The scary part is that it turned out that the insane conspiracy nutjobs had a more realistic view of the world than you.
To protect national security is one thing, but to conduct non-national security operations using the data seems to me to be a blatant violation of the constitution.
Except that part of the reason for the Bill of Rights is specifically to protect the citizens from having the government infringe on their rights for "national security" reasons. Saying it's for "national security" doesn't make it better, really.

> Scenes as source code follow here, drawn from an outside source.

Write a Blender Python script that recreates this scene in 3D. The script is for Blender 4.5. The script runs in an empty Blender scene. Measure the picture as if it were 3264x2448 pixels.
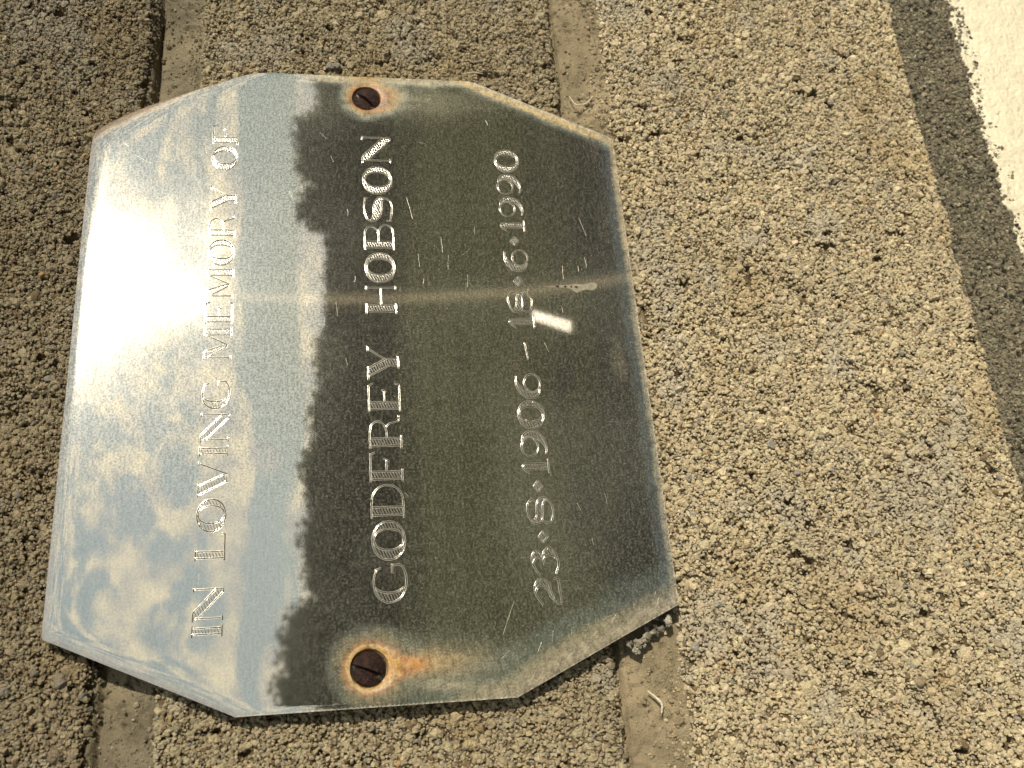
import bpy, bmesh, math, random
import numpy as np
from mathutils import Vector, Matrix, Euler
from mathutils.geometry import delaunay_2d_cdt

sc = bpy.context.scene
COL = sc.collection
ZC = 1.5            # height of the plaque's centre above the ground (m)
MM = 0.001

# ------------------------------------------------------------------ camera
# a hand-held phone turned on its side: the photograph's left is up in the place
cam_d = bpy.data.cameras.new("camera")
cam = bpy.data.objects.new("camera", cam_d)
COL.objects.link(cam)
sc.camera = cam
Rc = ((-0.07912859, 0.92221597, -0.37849222),
      (-0.15766997, -0.38648176, -0.90872),
      (-0.98431644, -0.01222888, 0.17598752))
m = Matrix([list(Rc[i]) + [0] for i in range(3)] + [[0, 0, 0, 1]])
m.translation = Vector((-0.1006805, -0.2190579, 0.0081971 + ZC))
cam.matrix_world = m
cam_d.sensor_width = 36
cam_d.lens = 3125.17 / 3264 * 36
cam_d.clip_start = 0.01
cam_d.clip_end = 2000
cam_d.dof.use_dof = True
cam_d.dof.focus_distance = 0.240
cam_d.dof.aperture_fstop = 28.0

# ------------------------------------------------------------------ light
SUN_AZ, SUN_EL = math.radians(28.8), math.radians(15.8)   # azimuth measured from -Y towards +X
sdir = Vector((math.sin(SUN_AZ) * math.cos(SUN_EL), -math.cos(SUN_AZ) * math.cos(SUN_EL), math.sin(SUN_EL)))
sun_d = bpy.data.lights.new("sun", 'SUN')
sun_d.energy = 4.3
sun_d.angle = math.radians(0.53)
sun_d.color = (1.0, 0.895, 0.71)
sun = bpy.data.objects.new("sun", sun_d)
sun.rotation_euler = sdir.to_track_quat('Z', 'Y').to_euler()
sun.location = (3, -6, 6)
COL.objects.link(sun)

sc.view_settings.view_transform = 'Standard'
sc.view_settings.look = 'None'
sc.view_settings.exposure = 0.22
sc.view_settings.gamma = 1.0


class NT:
    """small node-tree helper"""
    def __init__(s, tree):
        s.t = tree
        tree.nodes.clear()
    def n(s, typ, **kw):
        nd = s.t.nodes.new(typ)
        for k, v in kw.items():
            setattr(nd, k, v)
        return nd
    def l(s, a, b):
        s.t.links.new(a, b)
    def math(s, op, a, b=None, c=None, clamp=False):
        nd = s.t.nodes.new('ShaderNodeMath'); nd.operation = op; nd.use_clamp = clamp
        for i, v in enumerate((a, b, c)):
            if v is None: continue
            if isinstance(v, (int, float)): nd.inputs[i].default_value = v
            else: s.t.links.new(v, nd.inputs[i])
        return nd.outputs[0]
    def ramp(s, f, lo, hi, a=0.0, b=1.0, smooth=True):
        nd = s.t.nodes.new('ShaderNodeMapRange')
        nd.interpolation_type = 'SMOOTHSTEP' if smooth else 'LINEAR'
        s.t.links.new(f, nd.inputs['Value'])
        for k, v in (('From Min', lo), ('From Max', hi), ('To Min', a), ('To Max', b)):
            if isinstance(v, (int, float)): nd.inputs[k].default_value = v
            else: s.t.links.new(v, nd.inputs[k])
        return nd.outputs[0]
    def noise(s, vec, scale, detail=3.0, rough=0.5, dist=0.0):
        nd = s.t.nodes.new('ShaderNodeTexNoise')
        nd.inputs['Scale'].default_value = scale
        nd.inputs['Detail'].default_value = detail
        nd.inputs['Roughness'].default_value = rough
        nd.inputs['Distortion'].default_value = dist
        if vec is not None: s.t.links.new(vec, nd.inputs['Vector'])
        return nd
    def mix(s, f, a, b):
        nd = s.t.nodes.new('ShaderNodeMix'); nd.data_type = 'RGBA'
        for i, v in ((0, f), (6, a), (7, b)):
            if isinstance(v, (int, float)): nd.inputs[i].default_value = v
            elif isinstance(v, tuple): nd.inputs[i].default_value = (*v[:3], 1)
            else: s.t.links.new(v, nd.inputs[i])
        return nd.outputs[2]
    def map(s, vec, scale, loc=(0, 0, 0)):
        nd = s.t.nodes.new('ShaderNodeMapping')
        nd.inputs['Scale'].default_value = scale
        nd.inputs['Location'].default_value = loc
        s.t.links.new(vec, nd.inputs['Vector'])
        return nd.outputs[0]


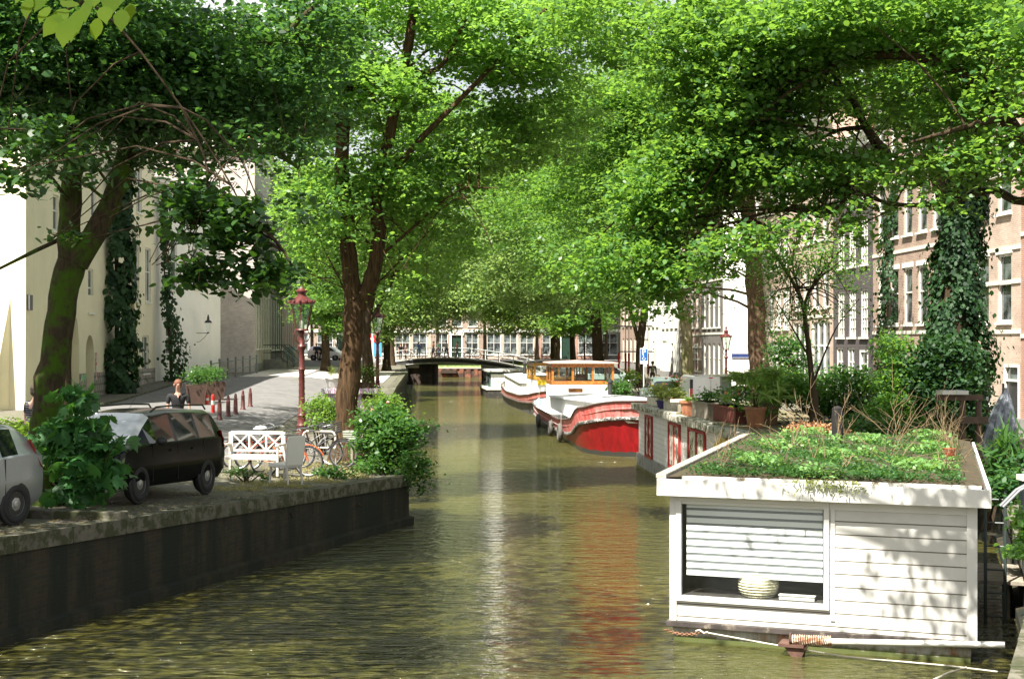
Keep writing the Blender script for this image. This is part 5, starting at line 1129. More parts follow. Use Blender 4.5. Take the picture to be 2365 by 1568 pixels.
# @@
# hull with rust and algae, fender board
def hullmat():
    m, t, n, l, b = node_mat('rusty_pale_hull'); tc = n.new('ShaderNodeTexCoord'); co = tc.outputs['Object']
    mp = n.new('ShaderNodeMapping'); mp.inputs['Scale'].default_value = (6,6,1.2); l.new(co, mp.inputs[0]); n1 = noise(n, l, 1, 7, mp.outputs[0], .75)
    r = ramp(n, [(.40,(.50,.50,.46)),(.56,(.36,.33,.27)),(.64,(.36,.13,.05)),(.8,(.10,.06,.04))]); l.new(n1.outputs[0], r.inputs[0])
    sp = n.new('ShaderNodeSeparateXYZ'); l.new(co, sp.inputs[0]); n2 = noise(n, l, 7, 6, co); ad = n.new('ShaderNodeMath'); ad.operation = 'MULTIPLY_ADD'; l.new(n2.outputs[0], ad.inputs[0]); ad.inputs[1].default_value = .22; l.new(sp.outputs[2], ad.inputs[2])
    rr_ = ramp(n, [(.17,(1,1,1)),(.23,(0,0,0))]); l.new(ad.outputs[0], rr_.inputs[0]); mx = n.new('ShaderNodeMixRGB'); l.new(rr_.outputs[0], mx.inputs[0]); l.new(r.outputs[0], mx.inputs[1]); mx.inputs[2].default_value = (.10,.12,.035,1)
    l.new(mx.outputs[0], b.inputs['Base Color']); b.inputs['Roughness'].default_value = .7; return m
m = MB(); m.loft([[(i0+.06,fy+.10,-.4),(i0+.02,fy+.04,.22)],[(i1-.1,fy+.10,-.4),(i1-.06,fy+.04,.22)]], closed=False, caps=False)
m.add([(i0+.06,fy+.1,-.4),(i0+.06,LN-.3,-.4),(i0+.02,LN-.3,.22),(i0+.02,fy+.04,.22)], [(3,2,1,0)]); m.add([(i1-.1,fy+.1,-.4),(i1-.1,LN-.3,-.4),(i1-.06,LN-.3,.22),(i1-.06,fy+.04,.22)], [(0,1,2,3)]); m.build('hull', hullmat(), hb)
MB().box(i0-.06,i1+.02,fy-.05,fy+.12,.215,.296).build('fender_board', M('dark_wet_timber', (.055,.045,.04), .8, .35, 3, .6, col2=(.2,.17,.13), cover=.6), hb, bev=.01)
MB().box(i0-.03,i0+.05,fy+.12,LN-.2,.215,.296).build('fender_board', M('dark_wet_timber', (.055,.045,.04)), hb)
# mooring pole with coil, chain, rope, floating stick
pc = M('galvanised_pipe', (.62,.62,.58), .45, .15, 3, .1, metal=.2)
mp_ = thing('mooring_pole', 'pale steel mooring pole with a coiled spring in front of the nearest houseboat', 'pole', hbp(2.0,-.15,.22), hb.rotation_euler.z)
m = MB(); m.tube([(.3,0,.01),(2.6,-.12,.16)], .042, 12); m.build('pole', pc, mp_, sm=True)
m = MB(); m.tube([(-.1+.52*k/120+.0, .062*math.cos(k*.55*1.6), .005+.02*k/120+.062*math.sin(k*.55*1.6)) for k in range(121)], .012, 6); m.build('spring', M('rusty_pale_spring', (.50,.45,.36), .6, .2, 6, .2, col2=(.3,.14,.07)), mp_, sm=True)
m = MB(); m.box(-.28,.06,-.06,.28,-.09,-.05); m.slab([(-.2,-.1),(.08,-.1),(.02,-.24),(-.1,-.24)], -.02, .25); m.torus((-.12,0,.02), .07, .014, 'x', 16, 6); m.build('bracket', M('rusty_bracket', (.10,.05,.035), .8, .4, 6, .5), mp_)
rc = M('rusty_chain', (.30,.15,.08), .8, .3, 8, .3)
ch = thing('mooring_chain', 'short rusty chain at the left corner of the nearest houseboat hull', 'chain', hbp(i0-.05,.1,.2), hb.rotation_euler.z)
m = MB()
for k in range(16):
    x = .0+k*.034; z = -.02-.045*math.sin(k/15*3.14); m.torus((x,0,z), .02, .006, 'y' if k % 2 else 'z', 10, 5)
m.build('links', rc, ch, sm=True)
rp = MB(); rp.tube([hbp(.72,.06,.19), hbp(1.5,0,.12), hbp(2.6,-.05,.03), hbp(3.9,-.12,-.0+.03), hbp(4.5,-.25,.03)], .011, 6); rp.tube([hbp(.55,.08,.2), hbp(.6,.06,.22), hbp(.66,.07,.18), hbp(.72,.06,.2)], .014, 6); rp.build('mooring_rope', M('pale_rope', (.62,.58,.48), .9), None, 'thin pale rope stretched along the waterline of the nearest houseboat', cat='rope')
MB().tube([W(2150,1572,17.6), W(2190,1553,17.9), W(2232,1540,18.1)], [.014,.013,.010], 7).build('floating_stick', M('bleached_stick', (.6,.56,.46), .8), None, 'pale stick floating at the bottom of the photo below the nearest houseboat', cat='stick')
# dark gangway posts behind the right corner, between boat and quay
for (a, b_) in (((i1+.2,3.2),'dark slender steel ladder rail beside the right corner of the nearest houseboat'),):
    t = thing('ladder', b_, 'ladder', hbp(a[0], a[1], 0), hb.rotation_euler.z)
    for sx in (0, .28): MB().tube([(sx,0,-.2),(sx,0,2.0)], .025, 7).build('rail', M('dark_green_steel', (.03,.045,.04), .5), t)
    for k in range(6): MB().tube([(0,0,.1+.35*k),(.28,0,.1+.35*k)], .015, 6).build('rung', M('dark_green_steel', (.03,.045,.04)), t)

def shear(o):
    for c in o.children:
        if c.type == 'MESH' and not c.get('sh'):
            c['sh'] = 1
            for v in c.data.vertices: v.co.x -= .07*v.co.y
        shear(c)
shear(hb)
for c in [o for o in bpy.data.objects if 'sh' in o]: del c['sh']
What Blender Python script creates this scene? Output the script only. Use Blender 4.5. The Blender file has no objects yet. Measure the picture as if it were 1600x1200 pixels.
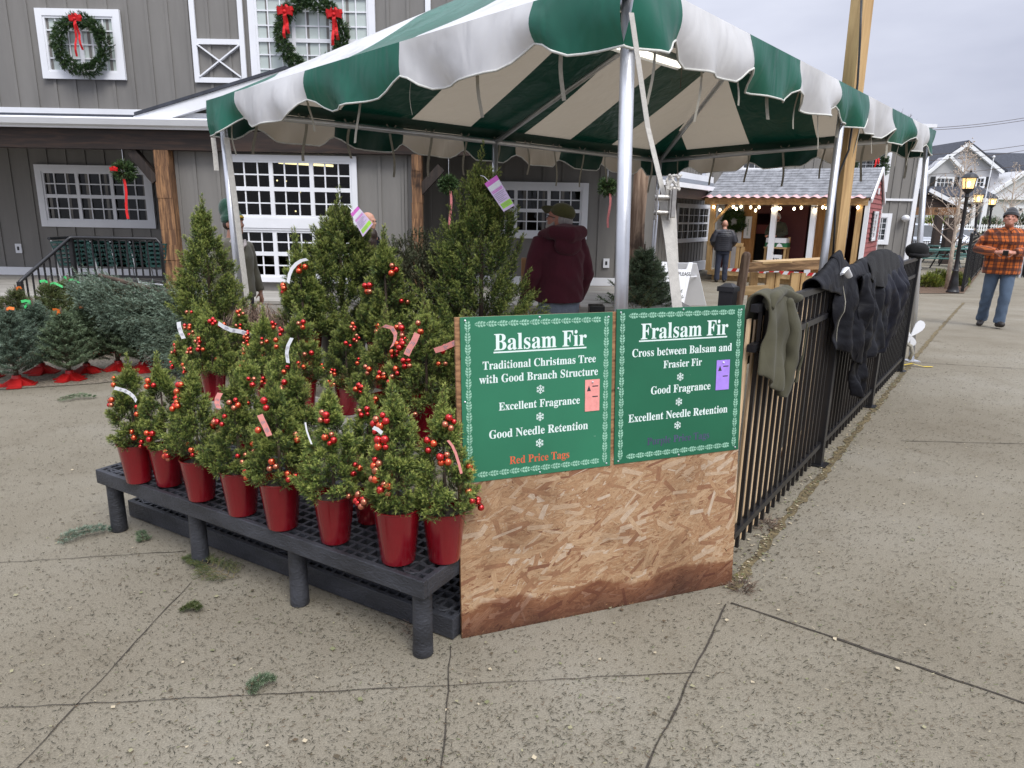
import bpy, bmesh, math, random
import numpy as np
from mathutils import Vector, Matrix, noise

scene = bpy.context.scene
COL = scene.collection
R = math.radians
PI = math.pi
random.seed(7)
RNG = np.random.default_rng(11)

# ---------------------------------------------------------------- camera, sky, sun, exposure
CAM_H = 1.54
FPX = 1080.0          # focal length in pixels of the 1600 px wide photograph
PITCH = R(13.8)
ROLL = R(1.07)
cam_data = bpy.data.cameras.new('camera')
cam = bpy.data.objects.new('camera', cam_data)
COL.objects.link(cam)
cam_data.sensor_width = 36.0
cam_data.lens = 36.0 * FPX / 1600.0
cam_data.clip_start = 0.05
cam_data.clip_end = 2000.0
cam.location = (0, 0, CAM_H)
cam.rotation_mode = 'QUATERNION'
cam.rotation_quaternion = (Matrix.Rotation(PI / 2 - PITCH, 3, 'X') @ Matrix.Rotation(ROLL, 3, 'Z')).to_quaternion()
scene.camera = cam

SUN_EL, SUN_AZ = R(52), R(150)      # high soft sun behind cloud, behind the camera on the right
world = bpy.data.worlds.new('World')
scene.world = world
world.use_nodes = True
wt = world.node_tree
wt.nodes.clear()
wo = wt.nodes.new('ShaderNodeOutputWorld')
bg = wt.nodes.new('ShaderNodeBackground')
sky = wt.nodes.new('ShaderNodeTexSky')
sky.sky_type = 'NISHITA'
sky.sun_disc = False
sky.sun_elevation = SUN_EL
sky.sun_rotation = SUN_AZ
sky.air_density = 1.0
sky.dust_density = 4.0
tc = wt.nodes.new('ShaderNodeTexCoord')
hs = wt.nodes.new('ShaderNodeHueSaturation')
hs.inputs['Saturation'].default_value = 0.12
hs.inputs['Value'].default_value = 1.0
wt.links.new(sky.outputs[0], hs.inputs['Color'])
# the cloud deck: broad soft patches over a nearly even grey
mp = wt.nodes.new('ShaderNodeMapping')
mp.inputs['Scale'].default_value = (1.6, 1.6, 5.5)
wt.links.new(tc.outputs['Generated'], mp.inputs[0])
nz = wt.nodes.new('ShaderNodeTexNoise')
nz.inputs['Scale'].default_value = 1.5
nz.inputs['Detail'].default_value = 5
nz.inputs['Roughness'].default_value = 0.5
wt.links.new(mp.outputs[0], nz.inputs['Vector'])
cr = wt.nodes.new('ShaderNodeValToRGB')
cr.color_ramp.elements[0].position = 0.32
cr.color_ramp.elements[0].color = (12.6, 13.4, 16.4, 1)
cr.color_ramp.elements[1].position = 0.68
cr.color_ramp.elements[1].color = (18.2, 19.0, 21.8, 1)
wt.links.new(nz.outputs['Fac'], cr.inputs[0])
mx = wt.nodes.new('ShaderNodeMixRGB')
mx.inputs['Fac'].default_value = 0.8
wt.links.new(hs.outputs[0], mx.inputs[1])
wt.links.new(cr.outputs[0], mx.inputs[2])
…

What the founders feared, what the Bill of Rights was intended to be a protection against, was an oppressive government using its power to subdue people who opposed the government. So the First Amendment is not saying, "You have the freedom to express yourself artistically," so much as, "You have the freedom to speak out *against the government*." The Second Amendment is not saying, "You're allowed to have guns for hunting purposes," as much as, "You have the right to have military weapons *to protect yourself from the government*." And the 4th Amendment was not really focused on preventing overzealous police officers as much as it was about preventing the government from going after dissidents, rifling through their lives, looking for a pretext to arrest them.
It's really all about protecting people from the danger of a government using "national security" as a pretext for shutting down dissent. This NSA stuff is *exactly* what the founding fathers were worried about.
The scariest part is that most of "insane conspiracy nutjobs" thought the reality was better than it actually was.